*Aim of the exercise*:
Output the lines below exactly, please, from the first line until the line with "def ud(u, d, z=0.0): return", counting both.

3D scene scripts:
▽
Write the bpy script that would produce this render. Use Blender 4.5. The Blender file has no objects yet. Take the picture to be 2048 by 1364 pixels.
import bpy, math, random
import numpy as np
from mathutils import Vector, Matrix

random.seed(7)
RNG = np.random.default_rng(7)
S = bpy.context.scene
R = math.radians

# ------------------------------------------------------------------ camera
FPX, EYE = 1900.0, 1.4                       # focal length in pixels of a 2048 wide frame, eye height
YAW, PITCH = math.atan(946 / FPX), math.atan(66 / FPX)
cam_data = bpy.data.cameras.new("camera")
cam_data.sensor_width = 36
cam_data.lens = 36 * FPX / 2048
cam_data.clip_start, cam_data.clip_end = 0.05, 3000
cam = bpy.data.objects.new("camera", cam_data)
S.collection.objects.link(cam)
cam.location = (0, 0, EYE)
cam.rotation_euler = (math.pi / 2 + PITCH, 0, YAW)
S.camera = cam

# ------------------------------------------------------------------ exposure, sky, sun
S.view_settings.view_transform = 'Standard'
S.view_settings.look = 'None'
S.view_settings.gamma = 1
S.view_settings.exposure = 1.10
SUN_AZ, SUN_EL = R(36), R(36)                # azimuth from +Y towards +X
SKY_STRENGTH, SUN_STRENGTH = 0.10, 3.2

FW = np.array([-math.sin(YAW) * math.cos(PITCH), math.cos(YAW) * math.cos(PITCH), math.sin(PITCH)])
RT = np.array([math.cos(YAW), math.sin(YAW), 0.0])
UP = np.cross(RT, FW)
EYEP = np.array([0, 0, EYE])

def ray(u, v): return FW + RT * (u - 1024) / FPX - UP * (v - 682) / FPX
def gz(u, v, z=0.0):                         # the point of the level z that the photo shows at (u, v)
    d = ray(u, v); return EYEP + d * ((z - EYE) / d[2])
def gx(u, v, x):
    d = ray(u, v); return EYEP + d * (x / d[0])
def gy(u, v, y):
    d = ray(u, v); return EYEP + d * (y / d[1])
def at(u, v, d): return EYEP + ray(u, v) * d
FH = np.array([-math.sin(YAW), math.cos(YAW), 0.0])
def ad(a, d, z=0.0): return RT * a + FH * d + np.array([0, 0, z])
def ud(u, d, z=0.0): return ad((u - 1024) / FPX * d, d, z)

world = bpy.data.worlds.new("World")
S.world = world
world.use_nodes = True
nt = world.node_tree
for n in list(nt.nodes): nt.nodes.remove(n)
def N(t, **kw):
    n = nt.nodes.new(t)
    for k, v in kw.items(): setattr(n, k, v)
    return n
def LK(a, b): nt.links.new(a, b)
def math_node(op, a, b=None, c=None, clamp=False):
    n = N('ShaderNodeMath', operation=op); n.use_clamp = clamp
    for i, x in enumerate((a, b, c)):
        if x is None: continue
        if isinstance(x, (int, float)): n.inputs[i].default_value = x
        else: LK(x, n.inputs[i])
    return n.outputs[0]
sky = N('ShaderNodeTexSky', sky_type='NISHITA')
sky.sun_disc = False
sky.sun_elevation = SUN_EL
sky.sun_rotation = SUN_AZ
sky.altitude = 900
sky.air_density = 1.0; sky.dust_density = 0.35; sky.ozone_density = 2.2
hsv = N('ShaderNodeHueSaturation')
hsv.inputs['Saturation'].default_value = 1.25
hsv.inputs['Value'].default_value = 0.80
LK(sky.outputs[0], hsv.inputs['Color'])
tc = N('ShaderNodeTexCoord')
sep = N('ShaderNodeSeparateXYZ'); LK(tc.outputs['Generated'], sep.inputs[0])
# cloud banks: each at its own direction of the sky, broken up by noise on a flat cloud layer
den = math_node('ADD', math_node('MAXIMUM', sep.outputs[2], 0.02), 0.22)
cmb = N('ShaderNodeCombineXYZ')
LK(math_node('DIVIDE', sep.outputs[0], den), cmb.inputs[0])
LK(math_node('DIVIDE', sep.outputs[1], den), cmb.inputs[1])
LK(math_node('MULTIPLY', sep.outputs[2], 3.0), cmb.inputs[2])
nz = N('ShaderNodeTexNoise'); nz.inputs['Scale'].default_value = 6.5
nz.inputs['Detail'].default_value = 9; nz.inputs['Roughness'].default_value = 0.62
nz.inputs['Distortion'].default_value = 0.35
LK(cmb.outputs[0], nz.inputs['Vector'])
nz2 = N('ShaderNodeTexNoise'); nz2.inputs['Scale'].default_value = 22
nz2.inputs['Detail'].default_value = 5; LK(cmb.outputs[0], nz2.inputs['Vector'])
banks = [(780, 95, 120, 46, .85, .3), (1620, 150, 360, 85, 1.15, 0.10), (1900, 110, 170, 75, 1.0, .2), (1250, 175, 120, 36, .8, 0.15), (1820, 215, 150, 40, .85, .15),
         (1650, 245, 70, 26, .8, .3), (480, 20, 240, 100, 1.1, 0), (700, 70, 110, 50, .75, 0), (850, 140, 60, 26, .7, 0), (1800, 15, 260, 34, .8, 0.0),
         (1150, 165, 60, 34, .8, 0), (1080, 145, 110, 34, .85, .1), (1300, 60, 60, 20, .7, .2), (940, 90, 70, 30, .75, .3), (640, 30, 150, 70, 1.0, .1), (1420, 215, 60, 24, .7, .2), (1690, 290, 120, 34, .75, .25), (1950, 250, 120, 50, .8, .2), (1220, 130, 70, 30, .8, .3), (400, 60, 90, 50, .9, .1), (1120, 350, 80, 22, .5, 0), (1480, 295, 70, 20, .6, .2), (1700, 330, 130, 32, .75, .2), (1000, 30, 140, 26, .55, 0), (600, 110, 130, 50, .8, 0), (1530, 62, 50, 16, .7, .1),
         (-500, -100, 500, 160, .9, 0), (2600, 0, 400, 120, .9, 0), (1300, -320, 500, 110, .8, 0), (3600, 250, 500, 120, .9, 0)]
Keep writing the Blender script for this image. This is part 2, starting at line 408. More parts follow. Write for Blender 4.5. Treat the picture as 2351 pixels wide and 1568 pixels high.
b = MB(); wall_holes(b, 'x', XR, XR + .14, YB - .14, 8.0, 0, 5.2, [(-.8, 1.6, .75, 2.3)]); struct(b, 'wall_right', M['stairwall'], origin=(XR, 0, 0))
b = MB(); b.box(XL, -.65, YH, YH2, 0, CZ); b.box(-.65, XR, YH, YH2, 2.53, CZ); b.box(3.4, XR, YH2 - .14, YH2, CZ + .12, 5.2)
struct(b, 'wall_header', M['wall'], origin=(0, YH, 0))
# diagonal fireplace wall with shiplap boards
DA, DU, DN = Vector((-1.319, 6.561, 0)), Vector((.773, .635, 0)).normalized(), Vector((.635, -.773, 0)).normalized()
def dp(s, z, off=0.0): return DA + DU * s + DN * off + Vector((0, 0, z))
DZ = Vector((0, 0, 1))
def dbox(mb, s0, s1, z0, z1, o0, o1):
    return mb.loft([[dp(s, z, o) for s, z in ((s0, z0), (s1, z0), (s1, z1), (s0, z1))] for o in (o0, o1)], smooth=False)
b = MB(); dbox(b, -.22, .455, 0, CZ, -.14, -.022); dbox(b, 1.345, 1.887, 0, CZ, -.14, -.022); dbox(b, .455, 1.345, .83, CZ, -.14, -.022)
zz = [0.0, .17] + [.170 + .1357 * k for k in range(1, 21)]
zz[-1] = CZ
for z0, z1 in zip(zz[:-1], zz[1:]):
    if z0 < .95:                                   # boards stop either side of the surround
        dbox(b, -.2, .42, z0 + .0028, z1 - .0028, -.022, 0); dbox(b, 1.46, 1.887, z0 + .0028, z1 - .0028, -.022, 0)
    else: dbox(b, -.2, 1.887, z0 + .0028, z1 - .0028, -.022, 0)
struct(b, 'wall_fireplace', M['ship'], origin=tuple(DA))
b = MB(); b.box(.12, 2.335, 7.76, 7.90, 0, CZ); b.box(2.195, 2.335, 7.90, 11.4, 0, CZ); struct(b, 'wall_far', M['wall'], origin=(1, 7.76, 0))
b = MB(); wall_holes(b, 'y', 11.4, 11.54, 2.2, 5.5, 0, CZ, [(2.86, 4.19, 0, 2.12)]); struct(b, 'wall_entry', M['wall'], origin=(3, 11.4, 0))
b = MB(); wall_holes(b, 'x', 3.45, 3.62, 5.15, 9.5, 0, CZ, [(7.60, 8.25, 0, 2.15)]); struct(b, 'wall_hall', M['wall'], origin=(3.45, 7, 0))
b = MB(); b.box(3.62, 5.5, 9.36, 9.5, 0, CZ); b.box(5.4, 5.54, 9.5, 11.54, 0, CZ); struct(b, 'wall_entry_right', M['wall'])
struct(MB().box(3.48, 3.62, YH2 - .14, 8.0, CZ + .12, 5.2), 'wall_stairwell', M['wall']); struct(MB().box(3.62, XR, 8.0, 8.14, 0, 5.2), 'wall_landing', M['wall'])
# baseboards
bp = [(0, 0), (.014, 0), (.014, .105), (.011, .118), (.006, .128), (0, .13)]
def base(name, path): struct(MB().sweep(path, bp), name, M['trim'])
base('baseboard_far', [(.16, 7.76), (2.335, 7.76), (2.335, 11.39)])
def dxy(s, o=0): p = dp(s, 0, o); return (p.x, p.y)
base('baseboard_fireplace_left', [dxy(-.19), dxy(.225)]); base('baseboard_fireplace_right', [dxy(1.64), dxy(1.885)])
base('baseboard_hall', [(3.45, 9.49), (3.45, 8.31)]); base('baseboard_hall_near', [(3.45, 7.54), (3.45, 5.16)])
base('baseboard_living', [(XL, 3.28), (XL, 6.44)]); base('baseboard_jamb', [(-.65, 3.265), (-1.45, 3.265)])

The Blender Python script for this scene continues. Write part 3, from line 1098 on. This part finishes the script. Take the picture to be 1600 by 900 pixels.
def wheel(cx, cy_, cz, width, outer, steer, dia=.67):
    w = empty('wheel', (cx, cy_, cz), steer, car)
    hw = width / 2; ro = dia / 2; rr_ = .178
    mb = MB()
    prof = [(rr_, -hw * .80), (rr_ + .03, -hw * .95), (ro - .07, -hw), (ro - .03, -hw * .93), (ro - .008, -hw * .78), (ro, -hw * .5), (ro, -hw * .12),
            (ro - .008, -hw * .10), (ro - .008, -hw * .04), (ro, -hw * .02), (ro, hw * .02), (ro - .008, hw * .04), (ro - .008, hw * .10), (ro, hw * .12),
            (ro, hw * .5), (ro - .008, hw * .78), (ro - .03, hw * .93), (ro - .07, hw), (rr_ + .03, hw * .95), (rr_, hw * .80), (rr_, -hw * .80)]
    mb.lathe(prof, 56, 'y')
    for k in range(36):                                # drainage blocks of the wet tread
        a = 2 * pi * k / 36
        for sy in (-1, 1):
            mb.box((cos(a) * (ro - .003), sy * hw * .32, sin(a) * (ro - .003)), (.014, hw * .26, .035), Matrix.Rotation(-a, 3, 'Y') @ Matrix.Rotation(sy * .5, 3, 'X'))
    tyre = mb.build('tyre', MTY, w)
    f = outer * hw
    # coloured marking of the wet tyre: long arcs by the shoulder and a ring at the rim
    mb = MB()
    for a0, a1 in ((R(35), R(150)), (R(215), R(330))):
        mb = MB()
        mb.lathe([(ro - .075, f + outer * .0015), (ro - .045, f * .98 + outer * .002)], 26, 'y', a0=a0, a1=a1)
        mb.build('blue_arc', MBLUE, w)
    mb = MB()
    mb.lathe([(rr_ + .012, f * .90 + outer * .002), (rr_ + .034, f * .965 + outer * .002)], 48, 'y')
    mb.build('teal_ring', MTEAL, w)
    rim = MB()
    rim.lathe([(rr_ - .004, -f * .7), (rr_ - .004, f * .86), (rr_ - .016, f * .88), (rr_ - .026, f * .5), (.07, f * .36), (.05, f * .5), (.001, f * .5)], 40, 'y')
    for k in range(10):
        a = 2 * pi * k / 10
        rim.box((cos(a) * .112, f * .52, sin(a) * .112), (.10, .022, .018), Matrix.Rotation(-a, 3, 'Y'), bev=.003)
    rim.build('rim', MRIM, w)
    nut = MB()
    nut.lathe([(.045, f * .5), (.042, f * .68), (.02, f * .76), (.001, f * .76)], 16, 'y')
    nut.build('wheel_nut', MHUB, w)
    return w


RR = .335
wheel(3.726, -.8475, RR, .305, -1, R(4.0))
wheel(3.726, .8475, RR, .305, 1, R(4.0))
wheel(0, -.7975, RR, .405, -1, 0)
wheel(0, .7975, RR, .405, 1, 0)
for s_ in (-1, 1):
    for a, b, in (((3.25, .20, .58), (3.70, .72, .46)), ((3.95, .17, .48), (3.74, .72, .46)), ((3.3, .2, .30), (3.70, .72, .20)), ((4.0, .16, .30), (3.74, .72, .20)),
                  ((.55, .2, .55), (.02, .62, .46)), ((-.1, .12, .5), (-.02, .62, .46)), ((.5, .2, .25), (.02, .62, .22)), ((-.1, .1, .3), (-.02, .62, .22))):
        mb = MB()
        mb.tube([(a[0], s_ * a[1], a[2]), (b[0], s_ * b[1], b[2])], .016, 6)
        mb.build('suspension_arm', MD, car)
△
*Response*:
Write the bpy script that would produce this render. Use Blender 4.5. The Blender file has no objects yet. Take the picture to be 2048 by 1364 pixels.
import bpy, math, random
import numpy as np
from mathutils import Vector, Matrix

random.seed(7)
RNG = np.random.default_rng(7)
S = bpy.context.scene
R = math.radians

# ------------------------------------------------------------------ camera
FPX, EYE = 1900.0, 1.4                       # focal length in pixels of a 2048 wide frame, eye height
YAW, PITCH = math.atan(946 / FPX), math.atan(66 / FPX)
cam_data = bpy.data.cameras.new("camera")
cam_data.sensor_width = 36
cam_data.lens = 36 * FPX / 2048
cam_data.clip_start, cam_data.clip_end = 0.05, 3000
cam = bpy.data.objects.new("camera", cam_data)
S.collection.objects.link(cam)
cam.location = (0, 0, EYE)
cam.rotation_euler = (math.pi / 2 + PITCH, 0, YAW)
S.camera = cam

# ------------------------------------------------------------------ exposure, sky, sun
S.view_settings.view_transform = 'Standard'
S.view_settings.look = 'None'
S.view_settings.gamma = 1
S.view_settings.exposure = 1.10
SUN_AZ, SUN_EL = R(36), R(36)                # azimuth from +Y towards +X
SKY_STRENGTH, SUN_STRENGTH = 0.10, 3.2

FW = np.array([-math.sin(YAW) * math.cos(PITCH), math.cos(YAW) * math.cos(PITCH), math.sin(PITCH)])
RT = np.array([math.cos(YAW), math.sin(YAW), 0.0])
UP = np.cross(RT, FW)
EYEP = np.array([0, 0, EYE])

def ray(u, v): return FW + RT * (u - 1024) / FPX - UP * (v - 682) / FPX
def gz(u, v, z=0.0):                         # the point of the level z that the photo shows at (u, v)
    d = ray(u, v); return EYEP + d * ((z - EYE) / d[2])
def gx(u, v, x):
    d = ray(u, v); return EYEP + d * (x / d[0])
def gy(u, v, y):
    d = ray(u, v); return EYEP + d * (y / d[1])
def at(u, v, d): return EYEP + ray(u, v) * d
FH = np.array([-math.sin(YAW), math.cos(YAW), 0.0])
def ad(a, d, z=0.0): return RT * a + FH * d + np.array([0, 0, z])
def ud(u, d, z=0.0): return ad((u - 1024) / FPX * d, d, z)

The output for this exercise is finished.